>>>

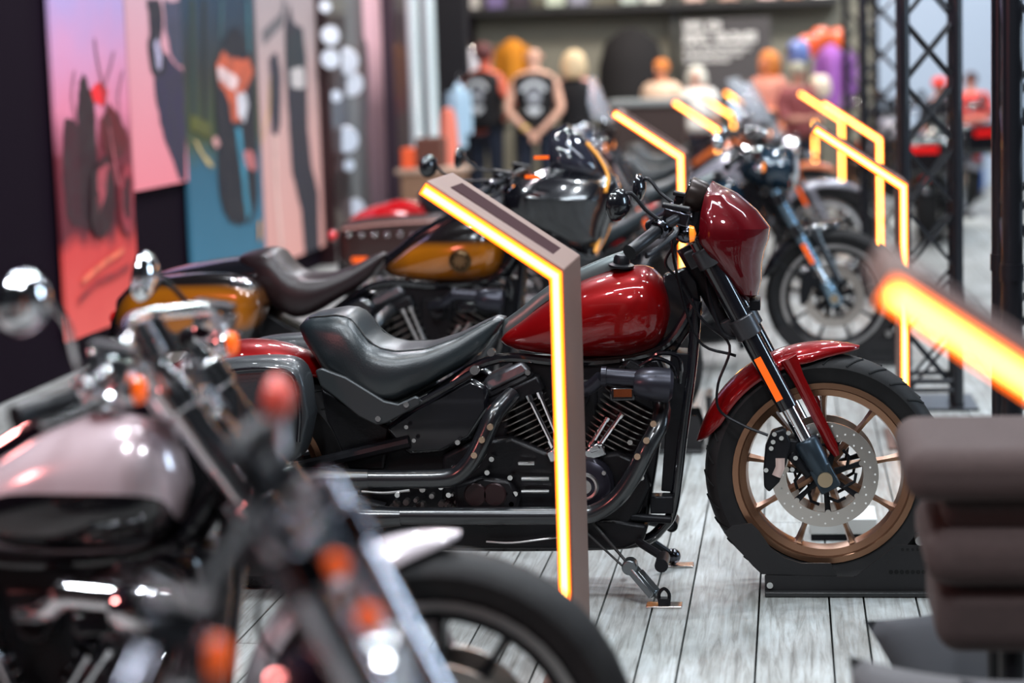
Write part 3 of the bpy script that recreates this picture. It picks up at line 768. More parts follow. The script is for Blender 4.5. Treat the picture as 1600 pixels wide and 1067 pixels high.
t = [c for c in b2.children if c.name.startswith('fuel_tank')][0]
m = MB(); c = V((e2.x, -.152, e2.z)); m.lathe([(0, -.008), (.03, -.007), (.036, -.002), (.044, -.001), (.044, .02)], c, (0, 1, .08), 28); em = m.build('tank_emblem', mat('dark bronze badge', (.1, .06, .03), .3, .9), t)
m = MB()
for a in range(4):
    an = a*PI/4; d = V((math.cos(an), 0, math.sin(an)))
    m.box(c+V((0, -.009, 0)), (.05, .003, .006), Matrix.Rotation(an, 3, 'Y'))
m.build('emblem_star', mat('badge relief', (.45, .3, .15), .3, .9), em)
tb = prof([(168, 525), (172, 500), (184, 474), (205, 452), (240, 436), (300, 428), (360, 430), (395, 444), (408, 475)], -.3, q2)
bb = prof([(168, 530), (172, 535), (184, 540), (205, 545), (240, 550), (300, 552), (360, 545), (395, 530), (408, 485)], -.3, q2)
for o, sd in bag(b2, dense(tb), dense(bb), .14, .34, BAG2, e=3.):
    m = MB(); p = q2(346, 482, -.34); c = V((p.x, sd*.343, p.z))
    for k in range(3): m.box(c, (.07-.012*k, .004, .016+.016*k))
    m.build('bag_badge', BLACKM, o)
    m = MB(); p = q2(346, 442, -.3); m.box(V((p.x+.08, sd*.3, p.z-.01)), (.09, .05, .03)); m.build('latch', CHROME, o, bev=.006)
m = MB(); tp = prof([(190, 462), (215, 440), (260, 422), (320, 408), (380, 399), (420, 395), (440, 402)], 0, q2); bo = prof([(190, 500), (215, 490), (260, 480), (320, 470), (380, 465), (420, 450), (440, 440)], 0, q2)
m.loft(body_loft(dense(tp), dense(bo), [(tp[0][0], .08), (tp[1][0], .14), (tp[-1][0], .15)], 20, 20, 2.6)); m.build('tail_cowl', BLACKG, b2, 60)
# frame-mounted fairing: body shell, dark screen, side scoop, amber pinstripes
def shell(root, name, rear, front, W, mt, n=12, solid=.006, pw=.7, ang=30):
    rings = []
    for i in range(len(rear)):
        row = []
        for k in range(-n, n+1):
            a = k/n*PI/2; bx = abs(math.cos(a))**pw
            row.append(V((rear[i].x+(front[i].x-rear[i].x)*bx, W[i]*math.copysign(abs(math.sin(a))**.9, a), rear[i].z+(front[i].z-rear[i].z)*bx)))
        rings.append(row)
    m = MB(); m.loft(rings, False, False); return m.build(name, mt, root, ang, solid=solid)
fr = tt([(858, 262, -.2), (812, 283, -.28), (787, 306, -.3), (792, 340, -.28), (860, 366, -.24), (892, 392, -.2)], q2)
ff = tt([(962, 276), (968, 292), (966, 310), (960, 335), (950, 365), (936, 398)], q2)
fa = shell(b2, 'fairing', fr, ff, [.16, .25, .3, .28, .22, .16], BLACKG, ang=24)
sc2 = shell(fa, 'windscreen', tt([(860, 206, -.16), (856, 220, -.18), (856, 240, -.2), (858, 263, -.2)], q2), tt([(886, 193), (910, 214), (940, 245), (961, 276)], q2), [.10, .14, .16, .17], GLASS, solid=.004)
m = MB(); m.tube(tt([(917, 223, -.05), (936, 246, -.09), (950, 275, -.14), (946, 300, -.2)], q2), .006, 6, 5); m.build('pinstripe', GOLD, fa)
m = MB(); m.tube(tt([(954, 330, -.05), (944, 352, -.08), (934, 380, -.12), (930, 394, -.14)], q2), .008, 6, 5, flat=.5); m.build('pinstripe', GOLD, fa)
for px, py in ((846, 246), (832, 276)):
    m = MB(); m.box(q2(px, py, -.31), (.055, .01, .012)); m.build('side_marker', ORANGE, fa)
headlamp(b2, dict(), q2(958, 318), .08, BLACKG)
chock(B2X, B2Y, 'black steel wheel chock gripping the front tyre of the black and amber bagger')

# near bike at lower left: chrome cruiser with white and black tank
B0Y = 3.48; B0X = at(696, 1142, B0Y).x; q0 = tracer(B0X, B0Y)
TANK0 = two_tone('white tank with black side panel', (.60, .50, .53), (.006, .006, .008), q0(110, 820, -.15).x, q0(110, 822, -.15).z, .16, .055, .04, (.006, .006, .008))
S0 = dict(tank=TANK0, front_fender=WHITEP, rear_fender=WHITEP, wheel=BLACKM, rim_edge=STEEL, spokes=11, spoke_kind='alloy', fork_top=q0(250, 588, -.11), fork_upper=CHROME, fork_lower=CHROME, clamp=CHROME,
          engine=GREYM, engine_light=CHROME, cover=CHROME, cleaner=CHROME, pipe=CHROME, housing=CHROME, bar=CHROME, mirror_shell=CHROME, mirror_r=.05, frame=BLACKG, console=CHROME, cap=CHROME, lens=ORANGE, fin=CHROME,
          mirror_pos=(q0(224, 432, .42), q0(262, 440, .42)), mirror_near=(q0(36, 474, -.42), q0(100, 498, -.42)), grips=(q0(132, 618, -.37), q0(34, 650, -.46)), gauge_mat=CHROME, gauge=False, fa0=84, fa1=168)
b0 = bike('pearl white and black chrome cruiser motorcycle, blurred at the lower left', (B0X, B0Y, 0), 0, S0)
headlamp(b0, S0, q0(285, 640, 0), .07)
m = MB(); c = q0(196, 572, 0)
m.lathe([(0, -.03), (.04, -.028), (.052, 0), (.055, .012), (.046, .016), (0, .016)], c, (-.5, 0, 1), 28); sp = m.build('speedometer', CHROME, b0)
m = MB(); m.disc(c+V((-.008, 0, .016)), (-.5, 0, 1), .045, .003); m.build('dial', MATS['dial glass'], sp)
for k, (px, py) in enumerate(((330, 700), (352, 735))):
    m = MB(); m.ball(q0(px+60, py+30, -.16), .02); m.build('spot_lamp', CHROME, b0)

# nearest bike: only its bars, lamp and tank top rise into the frame
B9Y = 2.12; B9X = -.16; K9 = .88; _q9 = tracer(B9X, B9Y)
def q9(px, py, y=0.): return _q9(px, py, y*K9)/K9
S9 = dict(left_mirror_only=True, mirror_stem=mat('pale silver', (.85, .86, .92), .5, .5), tank=mat('copper brown paint', (.16, .06, .035), .25, .3, 1.), front_fender=MATS['copper brown paint'], rear_fender=MATS['copper brown paint'], wheel=BLACKM, fork_upper=mat('soft chrome', (.8, .8, .86), .22, 1.), fork_lower=CHROME, stanchion=CHROME, clamp=BLACKC, housing=BLACKC, bar=BLACKM, mirror_shell=mat('salmon shell', (.8, .10, .07), .3, 0, .6), lens=ORANGE, mirror_r=.036,
          mirror_pos=(q9(428, 625, .42), q9(440, 665, .42)), grips=(q9(452, 850, .36), q9(400, 870, .46)), gauge=False, console=BLACKM, fork_top=q9(440, 830, -.11))
b9 = bike('strongly blurred nearest motorcycle, only chrome fork top and bars at the bottom left', (B9X, B9Y, 0), 0, S9)
b9.scale = (K9, K9, K9)
headlamp(b9, S9, q9(600, 1090, 0), .085)
for p in ((524, 884, -.12), (577, 965, -.12)):
    m = MB(); c = q9(*p); m.lathe([(0, -.03), (.012, -.025), (.017, 0)], c, (.3, -1, 0), 16); sg = m.build('fork_lamp', CHROME, b9)
    m = MB(); m.ball(c, .015, 12, 8, (1, .5, 1)); m.build('lamp_lens', ORANGE, sg)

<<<

◆ **BRIEF**: Using the data above, print every line exactly, omitting pictures.

◆ **COMPLETE ANSWER**:
Write part 3 of the bpy script that recreates this picture. It picks up at line 768. More parts follow. The script is for Blender 4.5. Treat the picture as 1600 pixels wide and 1067 pixels high.
t = [c for c in b2.children if c.name.startswith('fuel_tank')][0]
m = MB(); c = V((e2.x, -.152, e2.z)); m.lathe([(0, -.008), (.03, -.007), (.036, -.002), (.044, -.001), (.044, .02)], c, (0, 1, .08), 28); em = m.build('tank_emblem', mat('dark bronze badge', (.1, .06, .03), .3, .9), t)
m = MB()
for a in range(4):
    an = a*PI/4; d = V((math.cos(an), 0, math.sin(an)))
    m.box(c+V((0, -.009, 0)), (.05, .003, .006), Matrix.Rotation(an, 3, 'Y'))
m.build('emblem_star', mat('badge relief', (.45, .3, .15), .3, .9), em)
tb = prof([(168, 525), (172, 500), (184, 474), (205, 452), (240, 436), (300, 428), (360, 430), (395, 444), (408, 475)], -.3, q2)
bb = prof([(168, 530), (172, 535), (184, 540), (205, 545), (240, 550), (300, 552), (360, 545), (395, 530), (408, 485)], -.3, q2)
for o, sd in bag(b2, dense(tb), dense(bb), .14, .34, BAG2, e=3.):
    m = MB(); p = q2(346, 482, -.34); c = V((p.x, sd*.343, p.z))
    for k in range(3): m.box(c, (.07-.012*k, .004, .016+.016*k))
    m.build('bag_badge', BLACKM, o)
    m = MB(); p = q2(346, 442, -.3); m.box(V((p.x+.08, sd*.3, p.z-.01)), (.09, .05, .03)); m.build('latch', CHROME, o, bev=.006)
m = MB(); tp = prof([(190, 462), (215, 440), (260, 422), (320, 408), (380, 399), (420, 395), (440, 402)], 0, q2); bo = prof([(190, 500), (215, 490), (260, 480), (320, 470), (380, 465), (420, 450), (440, 440)], 0, q2)
m.loft(body_loft(dense(tp), dense(bo), [(tp[0][0], .08), (tp[1][0], .14), (tp[-1][0], .15)], 20, 20, 2.6)); m.build('tail_cowl', BLACKG, b2, 60)
# frame-mounted fairing: body shell, dark screen, side scoop, amber pinstripes
def shell(root, name, rear, front, W, mt, n=12, solid=.006, pw=.7, ang=30):
    rings = []
    for i in range(len(rear)):
        row = []
        for k in range(-n, n+1):
            a = k/n*PI/2; bx = abs(math.cos(a))**pw
            row.append(V((rear[i].x+(front[i].x-rear[i].x)*bx, W[i]*math.copysign(abs(math.sin(a))**.9, a), rear[i].z+(front[i].z-rear[i].z)*bx)))
        rings.append(row)
    m = MB(); m.loft(rings, False, False); return m.build(name, mt, root, ang, solid=solid)
fr = tt([(858, 262, -.2), (812, 283, -.28), (787, 306, -.3), (792, 340, -.28), (860, 366, -.24), (892, 392, -.2)], q2)
ff = tt([(962, 276), (968, 292), (966, 310), (960, 335), (950, 365), (936, 398)], q2)
fa = shell(b2, 'fairing', fr, ff, [.16, .25, .3, .28, .22, .16], BLACKG, ang=24)
sc2 = shell(fa, 'windscreen', tt([(860, 206, -.16), (856, 220, -.18), (856, 240, -.2), (858, 263, -.2)], q2), tt([(886, 193), (910, 214), (940, 245), (961, 276)], q2), [.10, .14, .16, .17], GLASS, solid=.004)
m = MB(); m.tube(tt([(917, 223, -.05), (936, 246, -.09), (950, 275, -.14), (946, 300, -.2)], q2), .006, 6, 5); m.build('pinstripe', GOLD, fa)
m = MB(); m.tube(tt([(954, 330, -.05), (944, 352, -.08), (934, 380, -.12), (930, 394, -.14)], q2), .008, 6, 5, flat=.5); m.build('pinstripe', GOLD, fa)
for px, py in ((846, 246), (832, 276)):
    m = MB(); m.box(q2(px, py, -.31), (.055, .01, .012)); m.build('side_marker', ORANGE, fa)
headlamp(b2, dict(), q2(958, 318), .08, BLACKG)
chock(B2X, B2Y, 'black steel wheel chock gripping the front tyre of the black and amber bagger')

# near bike at lower left: chrome cruiser with white and black tank
B0Y = 3.48; B0X = at(696, 1142, B0Y).x; q0 = tracer(B0X, B0Y)
TANK0 = two_tone('white tank with black side panel', (.60, .50, .53), (.006, .006, .008), q0(110, 820, -.15).x, q0(110, 822, -.15).z, .16, .055, .04, (.006, .006, .008))
S0 = dict(tank=TANK0, front_fender=WHITEP, rear_fender=WHITEP, wheel=BLACKM, rim_edge=STEEL, spokes=11, spoke_kind='alloy', fork_top=q0(250, 588, -.11), fork_upper=CHROME, fork_lower=CHROME, clamp=CHROME,
          engine=GREYM, engine_light=CHROME, cover=CHROME, cleaner=CHROME, pipe=CHROME, housing=CHROME, bar=CHROME, mirror_shell=CHROME, mirror_r=.05, frame=BLACKG, console=CHROME, cap=CHROME, lens=ORANGE, fin=CHROME,
          mirror_pos=(q0(224, 432, .42), q0(262, 440, .42)), mirror_near=(q0(36, 474, -.42), q0(100, 498, -.42)), grips=(q0(132, 618, -.37), q0(34, 650, -.46)), gauge_mat=CHROME, gauge=False, fa0=84, fa1=168)
b0 = bike('pearl white and black chrome cruiser motorcycle, blurred at the lower left', (B0X, B0Y, 0), 0, S0)
headlamp(b0, S0, q0(285, 640, 0), .07)
m = MB(); c = q0(196, 572, 0)
m.lathe([(0, -.03), (.04, -.028), (.052, 0), (.055, .012), (.046, .016), (0, .016)], c, (-.5, 0, 1), 28); sp = m.build('speedometer', CHROME, b0)
m = MB(); m.disc(c+V((-.008, 0, .016)), (-.5, 0, 1), .045, .003); m.build('dial', MATS['dial glass'], sp)
for k, (px, py) in enumerate(((330, 700), (352, 735))):
    m = MB(); m.ball(q0(px+60, py+30, -.16), .02); m.build('spot_lamp', CHROME, b0)

# nearest bike: only its bars, lamp and tank top rise into the frame
B9Y = 2.12; B9X = -.16; K9 = .88; _q9 = tracer(B9X, B9Y)
def q9(px, py, y=0.): return _q9(px, py, y*K9)/K9
S9 = dict(left_mirror_only=True, mirror_stem=mat('pale silver', (.85, .86, .92), .5, .5), tank=mat('copper brown paint', (.16, .06, .035), .25, .3, 1.), front_fender=MATS['copper brown paint'], rear_fender=MATS['copper brown paint'], wheel=BLACKM, fork_upper=mat('soft chrome', (.8, .8, .86), .22, 1.), fork_lower=CHROME, stanchion=CHROME, clamp=BLACKC, housing=BLACKC, bar=BLACKM, mirror_shell=mat('salmon shell', (.8, .10, .07), .3, 0, .6), lens=ORANGE, mirror_r=.036,
          mirror_pos=(q9(428, 625, .42), q9(440, 665, .42)), grips=(q9(452, 850, .36), q9(400, 870, .46)), gauge=False, console=BLACKM, fork_top=q9(440, 830, -.11))
b9 = bike('strongly blurred nearest motorcycle, only chrome fork top and bars at the bottom left', (B9X, B9Y, 0), 0, S9)
b9.scale = (K9, K9, K9)
headlamp(b9, S9, q9(600, 1090, 0), .085)
for p in ((524, 884, -.12), (577, 965, -.12)):
    m = MB(); c = q9(*p); m.lathe([(0, -.03), (.012, -.025), (.017, 0)], c, (.3, -1, 0), 16); sg = m.build('fork_lamp', CHROME, b9)
    m = MB(); m.ball(c, .015, 12, 8, (1, .5, 1)); m.build('lamp_lens', ORANGE, sg)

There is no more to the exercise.